Diariamente encontramos numerosos artículos sobre la transición económica o la modernización de nuestro sistema productivo. Sin embargo, uno de los retos que no copa tantos titulares pero que también tenemos que abordar en este siglo XXI es la modernización de nuestro sistema de protección social. Es inútil tratar de afrontar las realidades actuales con políticas del siglo pasado que ya han mostrado sus limitaciones. La alternativa que más interés ha suscitado durante los últimos años, en parte por su eficacia tanto económica como técnica, ha sido la renta básica. Una asignación monetaria pública incondicional, individual y universal. Pero no nos engañemos: aunque la reciban todas las personas, no todas las personas salen beneficiadas en términos monetarios porque su financiación se realiza mediante una reforma fiscal donde el 20% más rico tendría que aportar más a las arcas públicas.
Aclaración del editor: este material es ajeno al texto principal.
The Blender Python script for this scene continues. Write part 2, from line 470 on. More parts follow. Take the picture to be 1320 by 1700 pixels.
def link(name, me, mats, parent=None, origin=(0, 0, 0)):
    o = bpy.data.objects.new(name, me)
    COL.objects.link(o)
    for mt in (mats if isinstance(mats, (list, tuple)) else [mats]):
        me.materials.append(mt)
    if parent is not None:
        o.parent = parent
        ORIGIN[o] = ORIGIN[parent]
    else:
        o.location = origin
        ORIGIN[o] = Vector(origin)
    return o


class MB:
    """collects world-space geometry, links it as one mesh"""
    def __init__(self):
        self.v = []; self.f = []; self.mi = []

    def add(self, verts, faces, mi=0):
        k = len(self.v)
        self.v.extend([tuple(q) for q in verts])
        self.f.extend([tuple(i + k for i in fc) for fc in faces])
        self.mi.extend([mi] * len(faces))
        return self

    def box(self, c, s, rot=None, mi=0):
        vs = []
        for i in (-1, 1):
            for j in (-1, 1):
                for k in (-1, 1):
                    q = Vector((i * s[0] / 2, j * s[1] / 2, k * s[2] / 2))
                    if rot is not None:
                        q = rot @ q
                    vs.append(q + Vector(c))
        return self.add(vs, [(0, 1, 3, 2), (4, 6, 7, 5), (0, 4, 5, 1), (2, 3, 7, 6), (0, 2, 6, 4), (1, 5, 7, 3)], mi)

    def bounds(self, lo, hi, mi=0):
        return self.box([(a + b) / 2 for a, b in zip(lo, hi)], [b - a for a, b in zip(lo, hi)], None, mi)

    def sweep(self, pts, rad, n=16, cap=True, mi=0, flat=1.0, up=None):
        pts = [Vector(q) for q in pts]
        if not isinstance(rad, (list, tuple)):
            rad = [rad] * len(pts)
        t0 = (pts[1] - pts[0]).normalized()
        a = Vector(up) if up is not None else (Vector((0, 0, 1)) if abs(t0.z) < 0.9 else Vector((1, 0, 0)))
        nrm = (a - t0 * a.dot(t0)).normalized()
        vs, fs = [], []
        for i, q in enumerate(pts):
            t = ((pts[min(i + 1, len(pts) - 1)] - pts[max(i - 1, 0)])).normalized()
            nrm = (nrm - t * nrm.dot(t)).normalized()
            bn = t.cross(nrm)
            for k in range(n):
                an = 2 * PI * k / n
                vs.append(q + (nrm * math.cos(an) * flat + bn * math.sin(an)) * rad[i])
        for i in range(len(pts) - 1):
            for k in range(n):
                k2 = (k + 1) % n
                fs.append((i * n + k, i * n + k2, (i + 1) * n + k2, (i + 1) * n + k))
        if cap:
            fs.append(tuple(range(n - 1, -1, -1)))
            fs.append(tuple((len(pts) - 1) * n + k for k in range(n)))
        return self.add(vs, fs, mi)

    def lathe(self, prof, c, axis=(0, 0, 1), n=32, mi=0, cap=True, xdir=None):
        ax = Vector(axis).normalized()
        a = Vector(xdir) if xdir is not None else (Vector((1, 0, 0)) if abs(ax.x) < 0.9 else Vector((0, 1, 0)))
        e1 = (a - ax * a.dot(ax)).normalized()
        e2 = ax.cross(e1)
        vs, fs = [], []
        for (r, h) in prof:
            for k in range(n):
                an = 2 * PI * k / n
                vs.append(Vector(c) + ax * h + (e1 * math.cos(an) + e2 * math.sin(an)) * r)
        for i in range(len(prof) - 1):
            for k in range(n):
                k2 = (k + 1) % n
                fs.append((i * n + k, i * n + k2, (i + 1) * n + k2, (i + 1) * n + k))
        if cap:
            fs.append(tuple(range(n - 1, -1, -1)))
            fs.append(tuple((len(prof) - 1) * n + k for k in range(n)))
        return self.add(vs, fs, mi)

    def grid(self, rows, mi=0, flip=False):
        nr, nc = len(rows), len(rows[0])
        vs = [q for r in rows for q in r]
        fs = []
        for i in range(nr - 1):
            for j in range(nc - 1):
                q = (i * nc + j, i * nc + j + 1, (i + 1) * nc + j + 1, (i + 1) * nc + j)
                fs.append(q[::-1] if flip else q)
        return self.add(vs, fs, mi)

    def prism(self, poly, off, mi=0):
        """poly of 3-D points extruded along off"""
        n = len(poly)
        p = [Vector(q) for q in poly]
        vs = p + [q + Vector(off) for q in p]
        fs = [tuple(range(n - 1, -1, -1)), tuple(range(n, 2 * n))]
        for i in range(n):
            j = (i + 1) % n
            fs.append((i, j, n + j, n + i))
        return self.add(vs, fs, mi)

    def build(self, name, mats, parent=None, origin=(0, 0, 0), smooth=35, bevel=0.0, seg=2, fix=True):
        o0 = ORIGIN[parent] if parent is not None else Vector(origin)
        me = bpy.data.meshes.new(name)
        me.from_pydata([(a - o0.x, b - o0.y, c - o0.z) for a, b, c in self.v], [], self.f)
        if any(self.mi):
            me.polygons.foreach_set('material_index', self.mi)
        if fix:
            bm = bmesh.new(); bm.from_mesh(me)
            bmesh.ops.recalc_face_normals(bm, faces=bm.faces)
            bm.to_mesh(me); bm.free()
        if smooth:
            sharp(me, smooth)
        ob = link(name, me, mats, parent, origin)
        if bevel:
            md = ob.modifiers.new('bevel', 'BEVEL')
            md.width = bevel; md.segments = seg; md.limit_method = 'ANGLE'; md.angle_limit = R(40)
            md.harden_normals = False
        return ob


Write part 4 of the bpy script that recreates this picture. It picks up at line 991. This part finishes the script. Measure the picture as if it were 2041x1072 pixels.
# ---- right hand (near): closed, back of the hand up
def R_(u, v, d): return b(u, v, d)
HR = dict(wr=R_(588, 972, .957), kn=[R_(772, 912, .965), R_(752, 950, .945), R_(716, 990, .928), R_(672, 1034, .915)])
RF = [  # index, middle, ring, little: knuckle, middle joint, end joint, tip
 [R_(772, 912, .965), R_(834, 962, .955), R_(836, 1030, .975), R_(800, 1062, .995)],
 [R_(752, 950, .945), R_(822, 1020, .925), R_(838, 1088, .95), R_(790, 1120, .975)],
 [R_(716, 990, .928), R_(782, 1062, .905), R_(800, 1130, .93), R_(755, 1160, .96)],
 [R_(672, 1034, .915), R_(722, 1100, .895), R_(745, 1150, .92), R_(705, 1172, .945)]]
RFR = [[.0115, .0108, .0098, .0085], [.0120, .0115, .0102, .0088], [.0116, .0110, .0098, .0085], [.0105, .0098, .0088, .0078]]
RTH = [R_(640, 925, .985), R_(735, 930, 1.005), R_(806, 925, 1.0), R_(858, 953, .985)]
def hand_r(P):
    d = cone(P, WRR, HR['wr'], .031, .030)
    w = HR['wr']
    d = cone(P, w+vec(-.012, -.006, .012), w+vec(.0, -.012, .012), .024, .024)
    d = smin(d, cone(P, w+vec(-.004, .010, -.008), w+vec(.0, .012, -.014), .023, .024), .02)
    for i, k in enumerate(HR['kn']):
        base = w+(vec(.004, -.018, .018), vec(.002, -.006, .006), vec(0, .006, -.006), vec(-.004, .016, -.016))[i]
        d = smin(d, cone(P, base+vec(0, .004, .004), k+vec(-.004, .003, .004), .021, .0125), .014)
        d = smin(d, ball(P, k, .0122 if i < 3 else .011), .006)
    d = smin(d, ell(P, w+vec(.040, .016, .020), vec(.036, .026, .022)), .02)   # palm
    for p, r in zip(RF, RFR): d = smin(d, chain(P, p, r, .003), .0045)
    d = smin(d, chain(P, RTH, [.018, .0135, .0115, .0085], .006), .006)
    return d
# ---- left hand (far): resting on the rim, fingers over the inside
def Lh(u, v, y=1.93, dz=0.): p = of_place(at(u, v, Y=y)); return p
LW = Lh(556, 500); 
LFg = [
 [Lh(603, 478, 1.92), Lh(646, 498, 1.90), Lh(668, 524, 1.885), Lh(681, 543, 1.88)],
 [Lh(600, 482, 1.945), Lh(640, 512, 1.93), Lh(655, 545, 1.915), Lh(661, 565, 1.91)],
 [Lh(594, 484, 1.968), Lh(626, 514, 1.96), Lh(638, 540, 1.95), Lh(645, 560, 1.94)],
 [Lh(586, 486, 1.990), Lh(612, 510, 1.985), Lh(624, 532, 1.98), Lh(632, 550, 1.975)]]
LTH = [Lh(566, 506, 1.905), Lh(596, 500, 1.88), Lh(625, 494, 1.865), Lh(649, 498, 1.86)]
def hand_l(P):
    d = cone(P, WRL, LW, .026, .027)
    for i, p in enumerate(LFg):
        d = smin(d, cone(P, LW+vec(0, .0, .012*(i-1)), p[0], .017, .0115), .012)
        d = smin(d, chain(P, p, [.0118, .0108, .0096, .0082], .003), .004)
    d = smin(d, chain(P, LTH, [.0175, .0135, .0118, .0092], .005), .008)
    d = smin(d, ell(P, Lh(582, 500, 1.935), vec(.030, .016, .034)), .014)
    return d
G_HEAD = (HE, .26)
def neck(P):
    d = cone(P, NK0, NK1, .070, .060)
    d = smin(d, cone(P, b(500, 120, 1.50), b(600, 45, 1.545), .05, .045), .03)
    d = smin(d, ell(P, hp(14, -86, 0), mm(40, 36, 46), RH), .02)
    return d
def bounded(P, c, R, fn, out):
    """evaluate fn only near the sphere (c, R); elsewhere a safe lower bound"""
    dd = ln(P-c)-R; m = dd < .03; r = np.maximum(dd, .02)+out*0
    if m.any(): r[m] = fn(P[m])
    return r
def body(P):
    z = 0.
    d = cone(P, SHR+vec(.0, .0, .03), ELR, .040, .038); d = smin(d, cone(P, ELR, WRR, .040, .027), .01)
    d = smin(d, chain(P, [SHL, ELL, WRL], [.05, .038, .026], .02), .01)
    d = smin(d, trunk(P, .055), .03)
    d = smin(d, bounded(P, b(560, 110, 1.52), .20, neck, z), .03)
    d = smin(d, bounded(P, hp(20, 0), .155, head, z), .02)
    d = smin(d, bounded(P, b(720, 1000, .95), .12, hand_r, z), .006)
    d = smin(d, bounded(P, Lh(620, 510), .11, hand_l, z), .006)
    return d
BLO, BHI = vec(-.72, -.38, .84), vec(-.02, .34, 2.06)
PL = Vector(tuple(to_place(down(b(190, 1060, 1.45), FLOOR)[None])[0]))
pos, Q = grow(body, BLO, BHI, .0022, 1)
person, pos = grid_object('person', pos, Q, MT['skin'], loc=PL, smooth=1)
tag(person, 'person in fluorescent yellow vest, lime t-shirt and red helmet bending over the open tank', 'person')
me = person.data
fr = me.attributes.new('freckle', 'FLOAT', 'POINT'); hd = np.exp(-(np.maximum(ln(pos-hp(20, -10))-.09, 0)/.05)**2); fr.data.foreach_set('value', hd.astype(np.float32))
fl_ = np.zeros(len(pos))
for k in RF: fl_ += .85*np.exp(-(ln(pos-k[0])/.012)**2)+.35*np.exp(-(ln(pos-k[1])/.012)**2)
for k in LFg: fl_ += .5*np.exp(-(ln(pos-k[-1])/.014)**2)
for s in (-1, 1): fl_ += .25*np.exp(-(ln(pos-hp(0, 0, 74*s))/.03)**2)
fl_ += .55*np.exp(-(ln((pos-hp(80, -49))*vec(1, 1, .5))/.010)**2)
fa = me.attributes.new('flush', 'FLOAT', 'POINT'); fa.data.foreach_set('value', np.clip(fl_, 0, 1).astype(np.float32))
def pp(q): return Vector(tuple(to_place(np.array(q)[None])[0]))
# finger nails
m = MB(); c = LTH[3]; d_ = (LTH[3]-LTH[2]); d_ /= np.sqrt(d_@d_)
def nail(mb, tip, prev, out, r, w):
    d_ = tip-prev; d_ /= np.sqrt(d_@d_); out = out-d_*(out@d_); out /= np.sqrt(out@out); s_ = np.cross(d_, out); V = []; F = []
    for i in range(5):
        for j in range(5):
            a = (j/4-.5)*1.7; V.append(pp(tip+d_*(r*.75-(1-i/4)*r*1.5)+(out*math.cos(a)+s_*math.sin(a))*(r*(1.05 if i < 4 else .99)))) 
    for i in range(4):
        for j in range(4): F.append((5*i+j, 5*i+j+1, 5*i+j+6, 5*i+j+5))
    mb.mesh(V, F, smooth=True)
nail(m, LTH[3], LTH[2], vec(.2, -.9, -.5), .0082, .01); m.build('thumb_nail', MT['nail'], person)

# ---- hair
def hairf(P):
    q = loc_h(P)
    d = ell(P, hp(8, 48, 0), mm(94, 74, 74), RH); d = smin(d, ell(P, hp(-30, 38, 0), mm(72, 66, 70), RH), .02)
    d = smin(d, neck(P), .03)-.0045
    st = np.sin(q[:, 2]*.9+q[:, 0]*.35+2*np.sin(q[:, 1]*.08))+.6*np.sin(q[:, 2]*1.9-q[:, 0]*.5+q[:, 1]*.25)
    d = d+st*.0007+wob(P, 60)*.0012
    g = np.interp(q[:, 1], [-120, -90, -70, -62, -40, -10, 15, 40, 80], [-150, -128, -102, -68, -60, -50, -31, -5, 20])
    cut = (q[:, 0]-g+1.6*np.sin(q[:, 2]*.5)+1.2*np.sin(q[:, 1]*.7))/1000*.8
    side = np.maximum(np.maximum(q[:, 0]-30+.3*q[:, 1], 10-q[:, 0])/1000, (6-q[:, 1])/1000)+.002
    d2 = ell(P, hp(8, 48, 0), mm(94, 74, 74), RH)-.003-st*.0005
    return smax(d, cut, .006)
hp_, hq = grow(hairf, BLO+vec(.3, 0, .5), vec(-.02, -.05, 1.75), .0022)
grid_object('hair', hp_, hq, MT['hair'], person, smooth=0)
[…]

Países como Finlandia, Escocia, Países Bajos, Alemania, Estados Unidos, Canadá, Brasil, Kenia, Namibia, India o, incluso, la ciudad de Barcelona, ya están explorando mediante proyectos piloto sistemas que garanticen el derecho universal a la protección frente a políticas inspiradas en el asistencialismo. Sí, asistencialismo. Porque si algo diferencia a los sistemas actuales y a la renta básica es la diferente concepción expresada en términos de libertad. El IMV o la RGI ayudan a las personas una vez estas han caído. Ofrecen una prestación a cambio de una contraprestación -habitualmente mediante un proceso de intervención laboral-, lo que conduce irremediablemente a la pérdida de libertad efectiva. La renta básica, por su parte, supone garantizar la existencia material de la ciudadanía de partida, otorgando un aumento de libertad efectiva para la inmensa mayoría de la población no estrictamente rica. Además, los resultados obtenidos en los proyectos piloto nos permiten observar que la renta básica ha conseguido aumentar el bienestar y la seguridad económica de las personas, mejorar su salud mental, comportar una mayor confianza en sí mismas, en las demás personas y en las propias instituciones y mejorar también la oferta laboral.
En un momento de desigualdad creciente, de pobreza creciente, de desempleo creciente, de degradación de las condiciones materiales de la mayoría de la población, en definitiva, de amenaza a la libertad, cabría ser valientes y no seguir parcheando una herida que está desangrando a una grandísima parte de nuestra sociedad. ¿Aspiramos a garantizar unos mínimos vitales a todas las personas? Para ello es necesario pasar del miedo y de la contención a la libertad y la prevención.